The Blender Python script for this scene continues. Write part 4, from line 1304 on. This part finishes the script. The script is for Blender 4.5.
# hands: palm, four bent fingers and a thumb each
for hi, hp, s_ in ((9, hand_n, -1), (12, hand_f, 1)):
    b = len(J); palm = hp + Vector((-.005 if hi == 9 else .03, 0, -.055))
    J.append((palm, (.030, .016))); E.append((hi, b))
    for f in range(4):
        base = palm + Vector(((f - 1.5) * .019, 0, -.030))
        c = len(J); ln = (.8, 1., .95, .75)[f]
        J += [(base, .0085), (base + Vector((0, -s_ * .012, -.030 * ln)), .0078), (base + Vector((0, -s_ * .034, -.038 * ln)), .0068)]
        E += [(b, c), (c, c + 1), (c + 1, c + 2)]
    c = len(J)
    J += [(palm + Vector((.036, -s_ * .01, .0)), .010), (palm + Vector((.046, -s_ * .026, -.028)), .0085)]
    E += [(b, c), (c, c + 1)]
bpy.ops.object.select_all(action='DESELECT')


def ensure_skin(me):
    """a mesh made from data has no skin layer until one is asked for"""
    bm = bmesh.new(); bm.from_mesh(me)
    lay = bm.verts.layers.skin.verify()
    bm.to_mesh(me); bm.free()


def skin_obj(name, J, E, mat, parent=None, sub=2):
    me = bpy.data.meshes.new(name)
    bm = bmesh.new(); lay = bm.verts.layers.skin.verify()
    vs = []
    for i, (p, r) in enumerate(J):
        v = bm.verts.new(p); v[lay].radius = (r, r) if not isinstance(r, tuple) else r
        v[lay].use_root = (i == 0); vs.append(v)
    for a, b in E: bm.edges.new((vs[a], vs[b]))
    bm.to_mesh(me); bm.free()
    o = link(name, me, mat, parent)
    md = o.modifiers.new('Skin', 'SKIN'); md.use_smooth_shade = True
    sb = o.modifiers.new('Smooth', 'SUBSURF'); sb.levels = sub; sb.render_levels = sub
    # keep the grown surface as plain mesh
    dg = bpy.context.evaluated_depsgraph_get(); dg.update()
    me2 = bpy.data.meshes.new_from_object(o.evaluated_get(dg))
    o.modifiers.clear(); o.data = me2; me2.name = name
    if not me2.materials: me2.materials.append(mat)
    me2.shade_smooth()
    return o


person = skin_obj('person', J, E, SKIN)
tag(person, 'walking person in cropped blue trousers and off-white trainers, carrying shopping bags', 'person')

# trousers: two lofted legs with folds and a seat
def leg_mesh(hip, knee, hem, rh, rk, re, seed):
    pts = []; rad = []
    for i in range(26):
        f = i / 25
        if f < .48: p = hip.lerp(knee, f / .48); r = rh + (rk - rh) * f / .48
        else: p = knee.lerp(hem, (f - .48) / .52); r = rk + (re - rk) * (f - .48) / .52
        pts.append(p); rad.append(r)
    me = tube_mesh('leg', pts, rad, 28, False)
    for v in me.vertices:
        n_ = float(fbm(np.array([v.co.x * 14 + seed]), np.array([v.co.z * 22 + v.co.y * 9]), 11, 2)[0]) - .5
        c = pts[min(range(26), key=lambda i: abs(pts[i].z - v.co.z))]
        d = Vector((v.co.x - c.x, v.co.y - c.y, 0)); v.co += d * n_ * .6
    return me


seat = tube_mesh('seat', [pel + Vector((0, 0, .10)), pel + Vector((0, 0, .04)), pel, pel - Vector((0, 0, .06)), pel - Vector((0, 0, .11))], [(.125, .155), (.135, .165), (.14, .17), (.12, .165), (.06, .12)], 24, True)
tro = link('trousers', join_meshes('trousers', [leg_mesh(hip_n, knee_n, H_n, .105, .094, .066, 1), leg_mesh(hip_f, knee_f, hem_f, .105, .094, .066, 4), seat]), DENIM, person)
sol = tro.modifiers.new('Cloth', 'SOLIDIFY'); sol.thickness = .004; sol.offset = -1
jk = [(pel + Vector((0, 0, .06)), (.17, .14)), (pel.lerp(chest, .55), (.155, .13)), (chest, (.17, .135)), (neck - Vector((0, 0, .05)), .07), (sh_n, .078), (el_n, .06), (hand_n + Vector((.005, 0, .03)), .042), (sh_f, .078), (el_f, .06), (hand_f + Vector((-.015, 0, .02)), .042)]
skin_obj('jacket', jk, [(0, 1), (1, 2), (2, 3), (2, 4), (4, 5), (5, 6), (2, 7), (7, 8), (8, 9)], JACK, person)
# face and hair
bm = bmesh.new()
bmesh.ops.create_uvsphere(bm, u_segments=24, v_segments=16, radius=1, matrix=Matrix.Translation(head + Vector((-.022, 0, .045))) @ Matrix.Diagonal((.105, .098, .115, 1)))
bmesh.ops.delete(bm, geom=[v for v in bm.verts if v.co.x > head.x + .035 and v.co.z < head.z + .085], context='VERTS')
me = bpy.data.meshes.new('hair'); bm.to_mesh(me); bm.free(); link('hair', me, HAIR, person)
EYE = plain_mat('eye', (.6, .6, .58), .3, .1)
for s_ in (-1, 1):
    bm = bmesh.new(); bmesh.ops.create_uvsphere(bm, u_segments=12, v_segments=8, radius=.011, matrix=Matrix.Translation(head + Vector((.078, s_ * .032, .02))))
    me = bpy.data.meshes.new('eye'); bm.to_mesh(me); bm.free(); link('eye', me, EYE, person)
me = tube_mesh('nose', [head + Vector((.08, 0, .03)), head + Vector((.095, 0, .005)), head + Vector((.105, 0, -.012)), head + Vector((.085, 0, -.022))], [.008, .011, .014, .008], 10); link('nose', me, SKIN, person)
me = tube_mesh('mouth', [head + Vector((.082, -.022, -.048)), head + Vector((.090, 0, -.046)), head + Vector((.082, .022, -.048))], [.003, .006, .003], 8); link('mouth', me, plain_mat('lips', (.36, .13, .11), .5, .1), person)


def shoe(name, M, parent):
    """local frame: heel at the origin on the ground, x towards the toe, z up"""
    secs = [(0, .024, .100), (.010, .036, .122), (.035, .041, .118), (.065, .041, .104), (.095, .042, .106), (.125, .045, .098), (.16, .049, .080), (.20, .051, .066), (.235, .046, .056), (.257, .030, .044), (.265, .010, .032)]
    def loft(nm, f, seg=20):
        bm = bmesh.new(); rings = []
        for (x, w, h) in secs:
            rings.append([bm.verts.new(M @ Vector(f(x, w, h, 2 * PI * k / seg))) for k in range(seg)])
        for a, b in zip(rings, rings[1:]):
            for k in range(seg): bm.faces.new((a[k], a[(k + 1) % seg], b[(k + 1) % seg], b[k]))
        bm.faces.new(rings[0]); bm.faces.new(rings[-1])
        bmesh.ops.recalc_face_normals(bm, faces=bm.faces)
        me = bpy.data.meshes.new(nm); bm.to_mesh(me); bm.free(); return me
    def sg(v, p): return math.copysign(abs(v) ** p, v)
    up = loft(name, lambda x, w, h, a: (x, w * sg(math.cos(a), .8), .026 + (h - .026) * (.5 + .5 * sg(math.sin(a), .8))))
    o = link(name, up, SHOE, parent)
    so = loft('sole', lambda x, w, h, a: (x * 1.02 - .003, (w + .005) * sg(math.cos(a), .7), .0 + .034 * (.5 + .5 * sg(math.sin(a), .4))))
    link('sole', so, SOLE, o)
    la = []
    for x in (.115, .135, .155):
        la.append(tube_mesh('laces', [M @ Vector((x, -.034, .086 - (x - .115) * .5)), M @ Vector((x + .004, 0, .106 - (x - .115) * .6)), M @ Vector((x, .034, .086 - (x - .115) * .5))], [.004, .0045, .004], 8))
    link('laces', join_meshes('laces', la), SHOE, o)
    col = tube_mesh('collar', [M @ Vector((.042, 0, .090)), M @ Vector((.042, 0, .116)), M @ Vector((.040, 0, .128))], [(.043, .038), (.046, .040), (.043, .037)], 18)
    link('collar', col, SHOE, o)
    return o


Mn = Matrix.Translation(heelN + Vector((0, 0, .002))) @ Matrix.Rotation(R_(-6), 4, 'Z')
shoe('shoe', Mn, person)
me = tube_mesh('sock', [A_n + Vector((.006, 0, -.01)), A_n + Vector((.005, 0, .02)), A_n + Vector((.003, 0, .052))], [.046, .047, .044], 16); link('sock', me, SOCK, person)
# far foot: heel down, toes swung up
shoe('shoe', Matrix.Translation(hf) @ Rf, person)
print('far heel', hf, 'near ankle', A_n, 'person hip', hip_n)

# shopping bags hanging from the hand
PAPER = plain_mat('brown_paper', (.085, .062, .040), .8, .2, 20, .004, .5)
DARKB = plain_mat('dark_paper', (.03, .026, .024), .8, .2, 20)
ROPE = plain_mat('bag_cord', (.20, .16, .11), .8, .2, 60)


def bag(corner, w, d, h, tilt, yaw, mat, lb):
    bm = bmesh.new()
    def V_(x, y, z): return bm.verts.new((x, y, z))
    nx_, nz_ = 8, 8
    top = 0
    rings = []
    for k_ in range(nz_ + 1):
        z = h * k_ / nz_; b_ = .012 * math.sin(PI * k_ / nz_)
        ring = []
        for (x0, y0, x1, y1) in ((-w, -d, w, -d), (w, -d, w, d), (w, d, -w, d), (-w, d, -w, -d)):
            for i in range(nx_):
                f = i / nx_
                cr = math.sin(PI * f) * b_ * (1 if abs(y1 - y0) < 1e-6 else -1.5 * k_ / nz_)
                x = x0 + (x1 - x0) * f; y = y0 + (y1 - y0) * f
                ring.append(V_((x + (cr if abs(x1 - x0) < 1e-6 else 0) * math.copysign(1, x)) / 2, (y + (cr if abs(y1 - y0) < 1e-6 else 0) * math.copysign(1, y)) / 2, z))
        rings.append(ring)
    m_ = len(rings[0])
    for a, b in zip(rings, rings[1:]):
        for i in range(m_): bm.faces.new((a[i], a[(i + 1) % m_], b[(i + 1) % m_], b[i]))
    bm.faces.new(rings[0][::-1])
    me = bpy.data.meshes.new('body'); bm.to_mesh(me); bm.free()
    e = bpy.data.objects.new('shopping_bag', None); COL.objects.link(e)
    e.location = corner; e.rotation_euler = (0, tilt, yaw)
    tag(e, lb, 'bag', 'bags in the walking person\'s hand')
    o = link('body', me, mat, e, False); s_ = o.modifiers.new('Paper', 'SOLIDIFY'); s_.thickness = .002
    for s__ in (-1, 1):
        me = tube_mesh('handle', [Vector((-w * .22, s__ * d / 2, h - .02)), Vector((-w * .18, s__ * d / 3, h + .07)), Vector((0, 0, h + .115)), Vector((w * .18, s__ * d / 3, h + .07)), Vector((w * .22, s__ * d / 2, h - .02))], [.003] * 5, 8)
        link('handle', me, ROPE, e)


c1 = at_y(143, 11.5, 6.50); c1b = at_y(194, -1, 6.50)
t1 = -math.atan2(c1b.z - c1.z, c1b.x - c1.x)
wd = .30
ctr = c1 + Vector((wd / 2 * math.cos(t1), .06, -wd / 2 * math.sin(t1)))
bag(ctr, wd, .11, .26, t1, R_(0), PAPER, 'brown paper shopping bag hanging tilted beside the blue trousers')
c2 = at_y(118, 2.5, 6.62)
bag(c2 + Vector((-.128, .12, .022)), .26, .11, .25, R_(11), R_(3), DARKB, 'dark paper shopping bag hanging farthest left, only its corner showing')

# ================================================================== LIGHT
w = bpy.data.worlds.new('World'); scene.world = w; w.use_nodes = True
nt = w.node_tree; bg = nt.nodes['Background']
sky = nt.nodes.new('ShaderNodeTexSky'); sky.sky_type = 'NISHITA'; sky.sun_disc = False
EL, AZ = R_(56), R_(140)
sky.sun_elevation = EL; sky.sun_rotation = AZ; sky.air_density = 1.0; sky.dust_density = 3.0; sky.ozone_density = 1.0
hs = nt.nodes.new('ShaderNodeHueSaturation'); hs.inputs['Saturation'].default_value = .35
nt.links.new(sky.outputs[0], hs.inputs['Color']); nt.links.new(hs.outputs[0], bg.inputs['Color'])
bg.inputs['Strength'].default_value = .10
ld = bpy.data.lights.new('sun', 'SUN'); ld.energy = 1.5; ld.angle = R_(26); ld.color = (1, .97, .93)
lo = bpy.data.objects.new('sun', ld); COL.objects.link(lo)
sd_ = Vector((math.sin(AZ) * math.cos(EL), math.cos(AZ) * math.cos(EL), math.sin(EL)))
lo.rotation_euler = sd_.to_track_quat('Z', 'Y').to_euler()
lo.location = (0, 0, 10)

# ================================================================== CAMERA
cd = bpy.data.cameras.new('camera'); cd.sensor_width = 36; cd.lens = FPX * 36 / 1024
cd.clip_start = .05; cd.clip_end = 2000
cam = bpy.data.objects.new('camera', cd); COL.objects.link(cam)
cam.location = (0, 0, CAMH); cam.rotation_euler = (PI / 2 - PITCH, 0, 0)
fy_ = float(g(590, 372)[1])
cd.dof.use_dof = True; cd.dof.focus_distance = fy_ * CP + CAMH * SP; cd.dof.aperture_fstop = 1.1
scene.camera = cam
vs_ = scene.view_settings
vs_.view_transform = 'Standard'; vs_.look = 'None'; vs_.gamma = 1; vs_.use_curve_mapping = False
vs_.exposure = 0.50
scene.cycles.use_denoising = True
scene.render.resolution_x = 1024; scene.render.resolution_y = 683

*Do this*.
Within the listing above, find every line containing the string "scene" and return it.

*Response*.
The Blender Python script for this scene continues. Write part 4, from line 1304 on. This part finishes the script. The script is for Blender 4.5.
w = bpy.data.worlds.new('World'); scene.world = w; w.use_nodes = True
scene.camera = cam
vs_ = scene.view_settings
scene.cycles.use_denoising = True
scene.render.resolution_x = 1024; scene.render.resolution_y = 683